There is no reference to the Democrats' 1904 platform, which devotes a section to "Sectional and Racial Agitation," claiming the GOP's protests against segregation and the denial of voting rights to blacks sought to "revive the dead and hateful race and sectional animosities in any part of our common country," which in turn "means confusion, distraction of business, and the reopening of wounds now happily healed."

There is no reference to four Democratic platforms, 1908-20, that are silent on blacks, segregation, lynching and voting rights as racial problems in the country mount. By contrast the GOP platforms of those years specifically address "Rights of the Negro" (1908), oppose lynching (in 1912, 1920, 1924, 1928) and, as the New Deal kicks in, speak out about the dangers of making blacks "wards of the state."

There is no reference to the Democratic Convention of 1924, known to history as the "Klanbake." The 103-ballot convention was held in Madison Square Garden. Hundreds of delegates were members of the Ku Klux Klan, the Klan so powerful that a plank condemning Klan violence was defeated outright. To celebrate, the Klan staged a rally with 10,000 hooded Klansmen in a field in New Jersey directly across the Hudson from the site of the convention. Attended by hundreds of cheering convention delegates, the rally featured burning crosses and calls for violence against African-Americans and Catholics.

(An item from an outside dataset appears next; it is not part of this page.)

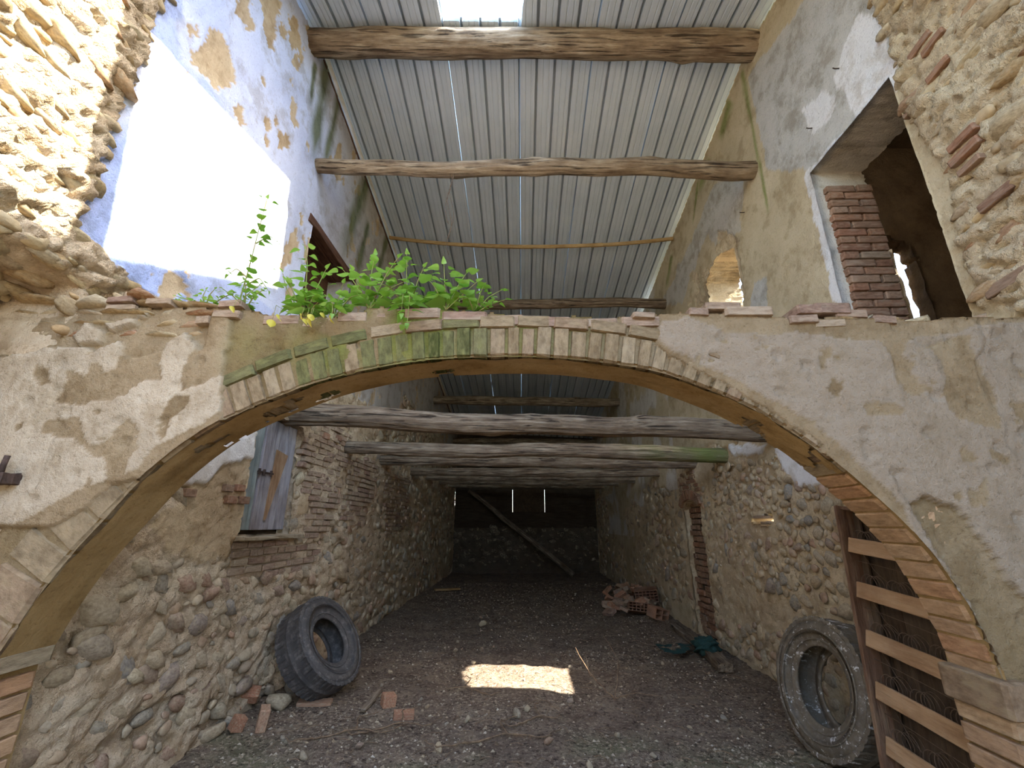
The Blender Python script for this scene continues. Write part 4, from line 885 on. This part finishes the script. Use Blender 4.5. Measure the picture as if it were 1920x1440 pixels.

There is no reference to the fact that it was Democrats who segregated the federal government, at the direction of President Woodrow Wilson upon taking office in 1913. There \is a reference to the fact that President Harry Truman integrated the military after World War II.

There is reference to the fact that Democrats created the Federal Reserve Board, passed labor and child welfare laws, and created Social Security with Wilson's New Freedom and FDR's New Deal.

There is no mention that these programs were created as the result of an agreement to ignore segregation and the lynching of blacks. Neither is there a reference to the thousands of local officials, state legislators, state governors, U.S. congressmen and U.S. senators who were elected as supporters of slavery and then segregation between 1800 and 1965. Nor is there reference to the deal with the devil that left segregation and lynching as a way of life in return for election support for three post-Civil War Democratic presidents, Grover Cleveland, Woodrow Wilson and Franklin Roosevelt.

There is no reference that three-fourths of the opposition to the 1964 Civil Rights Bill in the U.S. House came from Democrats, or that 80% of the "nay" vote in the Senate came from Democrats. Certainly there is no reference to the fact that the opposition included future Democratic Senate leader Robert Byrd of West Virginia (a former Klan member) and Tennessee Senator Albert Gore Sr., father of Vice President Al Gore.

Last but certainly not least, there is no reference to the fact that Birmingham, Ala., Public Safety Commissioner Bull Connor, who infamously unleashed dogs and fire hoses on civil rights protestors, was in fact--yes indeed--a member of both the Democratic National Committee and the Ku Klux Klan.